*Written task*
Return each line that holds the word "pixels".

*Provided records*
########

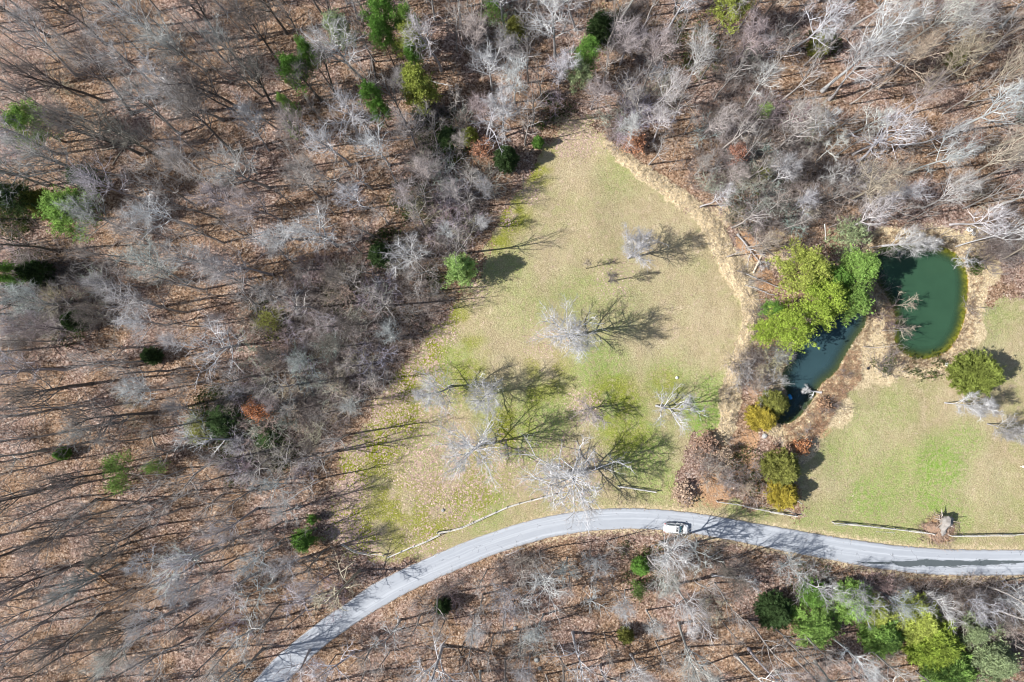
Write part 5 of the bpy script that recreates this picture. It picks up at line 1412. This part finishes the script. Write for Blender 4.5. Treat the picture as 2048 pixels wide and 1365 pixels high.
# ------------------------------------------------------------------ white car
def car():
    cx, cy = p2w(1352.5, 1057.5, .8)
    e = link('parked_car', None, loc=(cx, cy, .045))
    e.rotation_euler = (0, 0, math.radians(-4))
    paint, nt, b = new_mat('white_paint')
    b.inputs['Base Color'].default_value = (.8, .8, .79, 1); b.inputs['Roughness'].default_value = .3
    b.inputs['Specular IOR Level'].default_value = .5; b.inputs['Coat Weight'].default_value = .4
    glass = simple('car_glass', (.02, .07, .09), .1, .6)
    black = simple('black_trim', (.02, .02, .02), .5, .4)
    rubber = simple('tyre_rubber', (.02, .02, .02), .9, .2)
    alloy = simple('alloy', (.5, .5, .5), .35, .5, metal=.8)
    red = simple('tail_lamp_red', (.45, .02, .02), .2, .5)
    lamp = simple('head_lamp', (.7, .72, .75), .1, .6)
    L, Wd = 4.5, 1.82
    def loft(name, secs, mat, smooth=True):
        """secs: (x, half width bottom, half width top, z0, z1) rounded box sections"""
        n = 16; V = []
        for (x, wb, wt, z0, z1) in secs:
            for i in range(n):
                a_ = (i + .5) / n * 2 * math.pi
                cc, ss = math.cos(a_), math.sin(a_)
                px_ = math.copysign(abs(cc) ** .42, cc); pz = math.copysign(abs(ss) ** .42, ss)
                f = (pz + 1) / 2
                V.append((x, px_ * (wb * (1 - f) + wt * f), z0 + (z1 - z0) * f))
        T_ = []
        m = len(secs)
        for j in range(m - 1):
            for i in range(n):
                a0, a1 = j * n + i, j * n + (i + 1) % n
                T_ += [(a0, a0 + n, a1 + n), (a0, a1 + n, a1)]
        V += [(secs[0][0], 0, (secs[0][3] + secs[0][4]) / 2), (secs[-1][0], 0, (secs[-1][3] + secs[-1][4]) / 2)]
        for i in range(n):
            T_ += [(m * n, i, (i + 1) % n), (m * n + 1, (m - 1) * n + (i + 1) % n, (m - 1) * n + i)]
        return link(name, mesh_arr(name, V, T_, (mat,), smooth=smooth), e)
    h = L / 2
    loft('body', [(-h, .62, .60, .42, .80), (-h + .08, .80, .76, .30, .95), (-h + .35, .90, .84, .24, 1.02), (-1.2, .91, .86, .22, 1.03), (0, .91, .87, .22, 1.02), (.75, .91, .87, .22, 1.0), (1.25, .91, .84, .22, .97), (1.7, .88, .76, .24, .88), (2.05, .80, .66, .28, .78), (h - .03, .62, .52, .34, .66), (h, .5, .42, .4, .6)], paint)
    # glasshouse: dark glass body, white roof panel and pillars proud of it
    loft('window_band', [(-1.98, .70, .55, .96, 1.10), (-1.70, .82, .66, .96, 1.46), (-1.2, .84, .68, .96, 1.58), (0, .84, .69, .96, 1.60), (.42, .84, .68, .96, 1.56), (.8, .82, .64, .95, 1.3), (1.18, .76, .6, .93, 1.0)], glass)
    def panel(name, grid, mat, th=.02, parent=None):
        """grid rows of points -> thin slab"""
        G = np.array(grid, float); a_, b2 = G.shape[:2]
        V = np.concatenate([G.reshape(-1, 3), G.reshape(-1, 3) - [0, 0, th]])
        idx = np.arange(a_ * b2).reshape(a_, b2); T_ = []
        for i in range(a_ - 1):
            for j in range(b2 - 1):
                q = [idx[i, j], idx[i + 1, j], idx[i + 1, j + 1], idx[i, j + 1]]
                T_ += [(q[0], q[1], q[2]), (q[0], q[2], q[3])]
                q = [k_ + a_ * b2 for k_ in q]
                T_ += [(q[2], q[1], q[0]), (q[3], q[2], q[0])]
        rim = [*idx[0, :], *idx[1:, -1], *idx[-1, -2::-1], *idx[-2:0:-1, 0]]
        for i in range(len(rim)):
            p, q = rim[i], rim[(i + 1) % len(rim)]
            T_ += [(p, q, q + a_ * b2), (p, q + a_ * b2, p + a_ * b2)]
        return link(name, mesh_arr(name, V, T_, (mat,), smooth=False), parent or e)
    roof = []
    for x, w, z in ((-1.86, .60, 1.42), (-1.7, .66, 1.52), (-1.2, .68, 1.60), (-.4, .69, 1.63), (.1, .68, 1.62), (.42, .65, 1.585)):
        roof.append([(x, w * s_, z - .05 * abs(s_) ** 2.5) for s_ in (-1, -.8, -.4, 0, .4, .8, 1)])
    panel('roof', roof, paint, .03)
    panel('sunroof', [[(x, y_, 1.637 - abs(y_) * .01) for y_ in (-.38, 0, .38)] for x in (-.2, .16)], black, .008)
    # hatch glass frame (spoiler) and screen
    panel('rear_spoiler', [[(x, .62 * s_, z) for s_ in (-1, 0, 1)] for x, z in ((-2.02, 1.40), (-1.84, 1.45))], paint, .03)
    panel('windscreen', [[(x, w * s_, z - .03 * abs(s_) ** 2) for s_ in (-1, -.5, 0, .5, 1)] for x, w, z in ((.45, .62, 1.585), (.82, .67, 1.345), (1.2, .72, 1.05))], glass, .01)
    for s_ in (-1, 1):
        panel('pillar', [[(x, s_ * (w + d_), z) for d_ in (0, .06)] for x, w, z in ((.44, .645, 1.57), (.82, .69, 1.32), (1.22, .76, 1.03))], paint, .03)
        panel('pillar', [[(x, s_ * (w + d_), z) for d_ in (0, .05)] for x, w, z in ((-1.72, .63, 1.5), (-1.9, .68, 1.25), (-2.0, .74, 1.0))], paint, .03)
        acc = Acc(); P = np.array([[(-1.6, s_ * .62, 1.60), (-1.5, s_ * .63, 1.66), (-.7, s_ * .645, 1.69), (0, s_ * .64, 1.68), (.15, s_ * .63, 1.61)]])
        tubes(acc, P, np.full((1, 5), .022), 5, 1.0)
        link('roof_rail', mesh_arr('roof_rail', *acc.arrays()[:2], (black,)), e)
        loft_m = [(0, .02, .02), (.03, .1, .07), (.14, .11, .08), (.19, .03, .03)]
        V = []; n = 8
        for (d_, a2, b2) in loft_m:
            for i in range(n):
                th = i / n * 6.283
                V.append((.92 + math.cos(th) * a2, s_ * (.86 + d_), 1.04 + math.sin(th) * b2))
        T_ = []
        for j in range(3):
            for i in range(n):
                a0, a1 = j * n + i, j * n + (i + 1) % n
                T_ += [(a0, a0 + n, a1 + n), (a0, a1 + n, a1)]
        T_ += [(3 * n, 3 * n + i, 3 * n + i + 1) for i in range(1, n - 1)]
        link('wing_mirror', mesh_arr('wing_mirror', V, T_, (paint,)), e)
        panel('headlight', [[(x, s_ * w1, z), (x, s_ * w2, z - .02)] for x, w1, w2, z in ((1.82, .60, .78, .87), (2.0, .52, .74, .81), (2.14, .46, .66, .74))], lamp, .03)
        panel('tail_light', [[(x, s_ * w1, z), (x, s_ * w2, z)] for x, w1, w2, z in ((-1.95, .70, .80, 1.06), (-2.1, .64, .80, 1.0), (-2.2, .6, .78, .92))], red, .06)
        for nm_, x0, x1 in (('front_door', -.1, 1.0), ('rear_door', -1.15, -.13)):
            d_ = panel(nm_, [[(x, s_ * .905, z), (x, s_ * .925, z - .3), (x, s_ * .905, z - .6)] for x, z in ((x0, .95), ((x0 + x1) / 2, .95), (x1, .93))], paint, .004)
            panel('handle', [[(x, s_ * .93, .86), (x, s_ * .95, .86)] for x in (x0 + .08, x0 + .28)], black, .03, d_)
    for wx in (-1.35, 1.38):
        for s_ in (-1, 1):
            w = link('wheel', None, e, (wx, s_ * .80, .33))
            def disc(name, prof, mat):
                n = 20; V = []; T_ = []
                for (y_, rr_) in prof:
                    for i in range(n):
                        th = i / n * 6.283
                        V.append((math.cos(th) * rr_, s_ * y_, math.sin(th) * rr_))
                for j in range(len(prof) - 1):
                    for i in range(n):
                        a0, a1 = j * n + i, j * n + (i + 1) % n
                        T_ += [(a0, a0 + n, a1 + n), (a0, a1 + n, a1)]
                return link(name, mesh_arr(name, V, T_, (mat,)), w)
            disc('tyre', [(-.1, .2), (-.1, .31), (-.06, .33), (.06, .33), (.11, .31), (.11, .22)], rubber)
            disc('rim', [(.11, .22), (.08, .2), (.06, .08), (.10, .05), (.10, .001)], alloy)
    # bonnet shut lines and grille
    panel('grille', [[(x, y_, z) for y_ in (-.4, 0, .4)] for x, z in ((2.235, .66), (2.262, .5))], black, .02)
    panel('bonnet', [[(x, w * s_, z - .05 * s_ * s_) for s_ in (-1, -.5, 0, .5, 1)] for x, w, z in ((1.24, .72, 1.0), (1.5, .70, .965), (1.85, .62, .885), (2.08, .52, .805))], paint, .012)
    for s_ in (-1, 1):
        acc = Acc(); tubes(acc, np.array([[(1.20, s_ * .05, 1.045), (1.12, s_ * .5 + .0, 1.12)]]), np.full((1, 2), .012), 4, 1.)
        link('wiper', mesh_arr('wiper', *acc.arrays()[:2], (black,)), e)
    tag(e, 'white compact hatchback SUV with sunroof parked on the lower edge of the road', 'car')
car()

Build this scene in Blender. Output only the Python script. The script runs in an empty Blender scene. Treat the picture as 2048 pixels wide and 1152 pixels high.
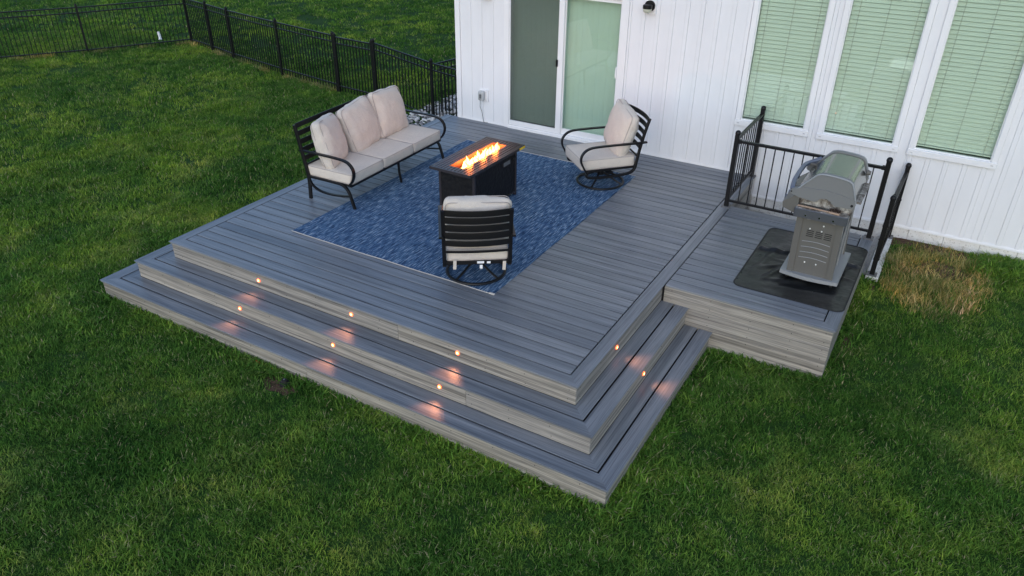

########

*Result*
Write part 5 of the bpy script that recreates this picture. It picks up at line 1412. This part finishes the script. Write for Blender 4.5. Treat the picture as 2048 pixels wide and 1365 pixels high.
Build this scene in Blender. Output only the Python script. The script runs in an empty Blender scene. Treat the picture as 2048 pixels wide and 1152 pixels high.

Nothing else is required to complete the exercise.